MEANWHILE, BACK ON 86th Street…one night after dinner, with the dishwasher humming and Ellie sound asleep, I was heading to my room when Doris approached me in the hallway. She said she wanted to ask me a question.
“Of course,” I replied. “What is it?”
“I was wondering if you could give me a hug before I go to bed.”
The thought bubble above my head read What the hell? “Really?” I said.
“Yes,” she replied. “It would just make me feel better.”
I immediately started rationalizing, trying to process what she had just said. She seemed to have no friends, no one special in her life. She wanted to be part of the family. What would be the harm in giving her a little hug at night? (I know, I know…)
“Okay, I guess so,” I managed. Then I lightly embraced her, like you do when saying goodbye to a friendly acquaintance, hands fluttering awkwardly around her shoulder blades.
Then Doris hugged me back—a little too tightly, resting her head on my chest like a child.
Maybe she was having an especially bad night. Maybe this was a one-off. Testing the theory, the next few nights I went directly to my bedroom, calling out, “G’night!” Without fail, Doris would pipe up, “Katie, aren’t you going to give me a hug?” I’d oblige, then walk back to my room thinking, How weird is this?
It all felt so creepy. And yet I let it go for many reasons—the main one being I was completely dependent on her. My job was ridiculously unpredictable and demanding, but here we were, settled into a comfortable domestic routine.
Doris was available to me basically 24/7, which came in handy on countless occasions. And she was my proxy—even at those tender, milestone moments, like Ellie’s first birthday. When I was in Barcelona covering my first Olympics, it was Doris who planned the party and celebrated with Jay, my parents, our friends, and a (possibly drunk) clown in a multicolored wig while I was interviewing the U.S. gymnastics team and eating tapas.
And yet, I had the nagging feeling that something was not right, as Miss Clavel would say. I’ll never forget watching the Chilean family drama The House of the Spirits and feeling a shock of recognition as bizarre Férula (Glenn Close), obsessed with clueless Clara (Meryl Streep), ultimately sneaks into her bed one night…
But the thought of firing Doris and starting over, going through the time-consuming process of finding someone else, was daunting. Giving her a hug at bedtime seemed a small price to pay. Who cared if sometimes when I walked by her room late at night, I saw her lying on the bed, eating a Baby Ruth, staring at the ceiling? During the day, Doris whipped up baby food and did puzzles on the floor with a happily gurgling Ellie. Our daughter was in good hands. So, rather than establish some boundaries, I pretty much erased them.
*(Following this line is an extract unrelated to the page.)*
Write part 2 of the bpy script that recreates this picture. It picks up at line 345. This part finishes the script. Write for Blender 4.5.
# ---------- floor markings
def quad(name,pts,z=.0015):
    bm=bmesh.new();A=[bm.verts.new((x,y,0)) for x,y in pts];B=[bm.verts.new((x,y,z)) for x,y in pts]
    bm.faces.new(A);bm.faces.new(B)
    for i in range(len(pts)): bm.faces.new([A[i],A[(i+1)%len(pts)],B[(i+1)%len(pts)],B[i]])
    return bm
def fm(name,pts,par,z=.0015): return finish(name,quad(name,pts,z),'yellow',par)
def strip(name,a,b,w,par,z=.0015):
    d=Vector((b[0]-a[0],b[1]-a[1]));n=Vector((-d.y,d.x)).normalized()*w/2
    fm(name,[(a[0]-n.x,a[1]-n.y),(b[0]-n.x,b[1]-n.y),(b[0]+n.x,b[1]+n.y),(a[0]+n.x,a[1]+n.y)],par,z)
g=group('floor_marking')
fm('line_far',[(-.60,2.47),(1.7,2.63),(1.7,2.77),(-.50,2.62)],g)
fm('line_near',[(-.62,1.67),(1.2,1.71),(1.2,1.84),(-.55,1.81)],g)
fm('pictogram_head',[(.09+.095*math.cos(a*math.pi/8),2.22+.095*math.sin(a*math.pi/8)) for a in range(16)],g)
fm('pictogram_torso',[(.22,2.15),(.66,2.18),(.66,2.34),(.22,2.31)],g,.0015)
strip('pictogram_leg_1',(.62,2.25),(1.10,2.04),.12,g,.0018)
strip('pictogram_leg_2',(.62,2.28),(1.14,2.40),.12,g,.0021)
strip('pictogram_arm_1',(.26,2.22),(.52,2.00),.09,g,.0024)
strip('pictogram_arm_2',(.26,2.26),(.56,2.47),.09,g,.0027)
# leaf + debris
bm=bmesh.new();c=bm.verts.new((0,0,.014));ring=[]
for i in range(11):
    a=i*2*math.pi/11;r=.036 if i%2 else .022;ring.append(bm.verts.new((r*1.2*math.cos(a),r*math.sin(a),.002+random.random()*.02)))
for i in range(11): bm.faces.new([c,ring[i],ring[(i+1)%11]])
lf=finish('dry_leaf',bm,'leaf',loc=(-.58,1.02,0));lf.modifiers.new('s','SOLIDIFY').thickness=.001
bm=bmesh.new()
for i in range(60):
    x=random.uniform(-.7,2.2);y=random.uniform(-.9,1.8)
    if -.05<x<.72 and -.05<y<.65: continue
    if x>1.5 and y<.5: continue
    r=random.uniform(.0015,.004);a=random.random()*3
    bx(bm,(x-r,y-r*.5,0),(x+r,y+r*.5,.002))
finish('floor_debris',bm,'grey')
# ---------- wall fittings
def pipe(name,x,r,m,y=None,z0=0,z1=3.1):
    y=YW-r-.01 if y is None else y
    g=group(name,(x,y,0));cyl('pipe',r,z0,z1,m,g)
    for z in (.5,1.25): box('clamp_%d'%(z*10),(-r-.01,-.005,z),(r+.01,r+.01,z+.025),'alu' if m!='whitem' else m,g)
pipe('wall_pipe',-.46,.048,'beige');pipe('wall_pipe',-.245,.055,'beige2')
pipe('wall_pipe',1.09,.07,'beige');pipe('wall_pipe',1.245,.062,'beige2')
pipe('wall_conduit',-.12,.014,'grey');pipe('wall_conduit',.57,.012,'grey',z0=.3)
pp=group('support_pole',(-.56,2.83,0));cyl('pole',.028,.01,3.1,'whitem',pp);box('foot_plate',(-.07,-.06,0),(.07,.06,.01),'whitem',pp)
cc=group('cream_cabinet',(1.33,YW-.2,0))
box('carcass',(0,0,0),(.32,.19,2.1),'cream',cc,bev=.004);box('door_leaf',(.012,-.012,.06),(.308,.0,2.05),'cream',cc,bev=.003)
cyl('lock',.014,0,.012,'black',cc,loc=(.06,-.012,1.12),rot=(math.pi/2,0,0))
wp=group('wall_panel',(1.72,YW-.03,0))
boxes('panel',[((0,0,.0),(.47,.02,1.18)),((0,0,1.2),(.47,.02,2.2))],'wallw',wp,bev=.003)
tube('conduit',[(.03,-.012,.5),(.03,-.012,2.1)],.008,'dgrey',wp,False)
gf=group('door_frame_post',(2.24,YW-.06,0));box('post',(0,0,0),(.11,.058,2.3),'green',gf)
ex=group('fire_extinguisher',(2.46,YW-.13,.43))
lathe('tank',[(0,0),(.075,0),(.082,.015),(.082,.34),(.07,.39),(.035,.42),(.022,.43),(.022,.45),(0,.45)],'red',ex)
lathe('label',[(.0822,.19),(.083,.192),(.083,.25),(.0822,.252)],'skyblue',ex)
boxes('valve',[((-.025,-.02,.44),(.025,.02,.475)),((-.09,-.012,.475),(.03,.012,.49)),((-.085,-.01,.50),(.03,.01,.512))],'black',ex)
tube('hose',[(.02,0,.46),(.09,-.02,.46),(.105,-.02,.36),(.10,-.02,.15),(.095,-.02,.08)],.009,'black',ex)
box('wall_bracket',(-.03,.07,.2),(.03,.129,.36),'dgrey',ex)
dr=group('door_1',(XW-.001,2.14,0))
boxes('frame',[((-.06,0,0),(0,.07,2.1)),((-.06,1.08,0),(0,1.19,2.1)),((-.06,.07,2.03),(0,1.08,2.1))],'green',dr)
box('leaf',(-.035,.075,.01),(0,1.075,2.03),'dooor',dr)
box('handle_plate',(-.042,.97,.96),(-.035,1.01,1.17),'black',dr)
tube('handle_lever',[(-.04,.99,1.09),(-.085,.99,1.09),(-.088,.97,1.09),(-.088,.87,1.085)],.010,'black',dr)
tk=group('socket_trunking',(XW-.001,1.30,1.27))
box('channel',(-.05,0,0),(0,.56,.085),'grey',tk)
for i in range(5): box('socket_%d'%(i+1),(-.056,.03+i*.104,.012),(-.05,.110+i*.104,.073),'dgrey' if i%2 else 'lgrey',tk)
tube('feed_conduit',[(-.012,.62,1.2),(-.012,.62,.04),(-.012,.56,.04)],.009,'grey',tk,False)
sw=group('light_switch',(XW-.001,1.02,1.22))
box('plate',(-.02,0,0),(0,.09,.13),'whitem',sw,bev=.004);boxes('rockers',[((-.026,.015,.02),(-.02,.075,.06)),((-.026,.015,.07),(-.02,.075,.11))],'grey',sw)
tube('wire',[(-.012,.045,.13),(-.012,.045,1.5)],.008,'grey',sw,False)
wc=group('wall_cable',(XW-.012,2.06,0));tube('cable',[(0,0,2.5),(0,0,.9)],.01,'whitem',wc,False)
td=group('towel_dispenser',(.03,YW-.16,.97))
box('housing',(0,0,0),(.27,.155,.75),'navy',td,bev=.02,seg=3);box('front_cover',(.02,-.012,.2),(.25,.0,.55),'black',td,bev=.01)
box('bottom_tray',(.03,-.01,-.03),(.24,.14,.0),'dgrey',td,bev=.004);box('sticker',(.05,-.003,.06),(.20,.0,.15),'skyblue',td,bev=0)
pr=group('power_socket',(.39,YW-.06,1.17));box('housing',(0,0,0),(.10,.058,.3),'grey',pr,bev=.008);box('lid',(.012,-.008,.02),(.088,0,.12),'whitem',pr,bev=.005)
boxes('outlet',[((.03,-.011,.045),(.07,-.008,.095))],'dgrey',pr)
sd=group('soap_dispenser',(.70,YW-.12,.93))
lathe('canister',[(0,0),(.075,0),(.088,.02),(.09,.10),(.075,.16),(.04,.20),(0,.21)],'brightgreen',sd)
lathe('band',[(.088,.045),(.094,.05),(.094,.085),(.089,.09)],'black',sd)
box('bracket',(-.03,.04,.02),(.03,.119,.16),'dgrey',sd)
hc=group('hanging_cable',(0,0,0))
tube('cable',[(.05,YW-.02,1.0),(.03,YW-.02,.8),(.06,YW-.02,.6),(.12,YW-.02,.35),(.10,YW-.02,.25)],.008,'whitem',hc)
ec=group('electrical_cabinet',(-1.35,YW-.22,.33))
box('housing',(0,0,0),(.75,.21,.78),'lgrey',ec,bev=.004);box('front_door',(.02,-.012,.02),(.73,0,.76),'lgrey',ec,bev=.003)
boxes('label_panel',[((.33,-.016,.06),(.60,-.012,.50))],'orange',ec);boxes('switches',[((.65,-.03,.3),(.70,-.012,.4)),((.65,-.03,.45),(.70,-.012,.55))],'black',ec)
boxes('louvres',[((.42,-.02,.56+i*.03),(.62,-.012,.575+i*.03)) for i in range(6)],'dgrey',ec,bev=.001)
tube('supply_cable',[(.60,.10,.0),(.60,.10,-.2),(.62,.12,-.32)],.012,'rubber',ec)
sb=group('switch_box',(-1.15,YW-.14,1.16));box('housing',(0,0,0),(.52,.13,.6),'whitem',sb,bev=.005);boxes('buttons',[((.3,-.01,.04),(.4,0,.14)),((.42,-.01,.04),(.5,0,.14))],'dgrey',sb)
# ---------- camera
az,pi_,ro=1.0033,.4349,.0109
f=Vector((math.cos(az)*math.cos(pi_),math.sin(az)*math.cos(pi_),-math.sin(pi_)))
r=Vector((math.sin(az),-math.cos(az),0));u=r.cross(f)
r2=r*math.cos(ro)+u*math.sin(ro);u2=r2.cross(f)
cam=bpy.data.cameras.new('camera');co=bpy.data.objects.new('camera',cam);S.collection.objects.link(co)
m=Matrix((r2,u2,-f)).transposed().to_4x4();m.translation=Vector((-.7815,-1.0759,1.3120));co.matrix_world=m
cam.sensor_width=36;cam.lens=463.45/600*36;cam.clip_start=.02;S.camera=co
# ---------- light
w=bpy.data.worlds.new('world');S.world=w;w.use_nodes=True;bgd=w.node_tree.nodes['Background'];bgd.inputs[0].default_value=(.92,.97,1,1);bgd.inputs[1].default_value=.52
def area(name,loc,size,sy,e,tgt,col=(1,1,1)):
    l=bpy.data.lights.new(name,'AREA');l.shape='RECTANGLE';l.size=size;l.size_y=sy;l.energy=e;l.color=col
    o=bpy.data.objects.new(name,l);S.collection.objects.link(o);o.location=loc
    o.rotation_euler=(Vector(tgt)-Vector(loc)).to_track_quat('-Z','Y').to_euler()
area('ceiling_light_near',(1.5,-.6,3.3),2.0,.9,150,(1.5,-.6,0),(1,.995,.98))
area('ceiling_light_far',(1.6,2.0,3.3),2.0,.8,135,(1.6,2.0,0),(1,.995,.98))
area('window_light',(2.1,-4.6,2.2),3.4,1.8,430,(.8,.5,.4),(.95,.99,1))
On the weekends, it was baby makes three…and Doris makes four. Most times we were frequent fliers, hopping on the Delta shuttle to visit Jay and stay in the former tobacco warehouse we’d bought in Old Town, Alexandria. I still had a lot of friends in the area; later on, they’d tell me about coming by to visit and Doris not letting them in. One of those times, when Wendy and Dana, my friend from channel 4, stood at the front door, Dana heard me call out from the other room, “Who is it?,” like some gaslit woman in peril in a Lifetime movie. Doris turned them away.
An alarming level of codependency had been achieved. In such a subtle, crafty way, Doris had managed to grow deep, twisted roots into our family—and my psyche, leaving me to imagine I couldn’t function without her. And she made me feel completely responsible for her happiness and well-being. Once, when my friend Tammi came to visit, I actually asked her if she could watch Ellie for a few hours because I hadn’t spent much time with Doris lately, and I was going to take her to a movie.
Tammi from Miami said what a lot of my friends were thinking at the time: “This is insane. You’re insane.”
WE TOOK DORIS with us on fancy vacations (Cap Juluca, a resort in Anguilla; Lost Creek, a dude ranch near Jackson Hole, Wyoming; Little Dix Bay—I would joke with Jay that it took a very confident man to go there)。 We bought her expensive presents—sweaters, boots; Jay gave Doris an antique silver perfume bottle he’d found on one of his treasure hunts, serendipitously engraved with her name. My mom was 100 percent Team Doris, and no wonder—Doris would spend hours on the phone chatting her up, filling her in on what was happening. (My mother loved to talk on the phone.)
But I was Doris’s main focus. More than once, she said she had something really important to tell me—voice trembling, tearing up. “Doris, what is it?” I’d say, genuinely concerned. We’d sit down and I’d wait for her to tell me some deep, dark secret that never came. Because, I realized later, she’d gotten what she wanted: my rapt attention.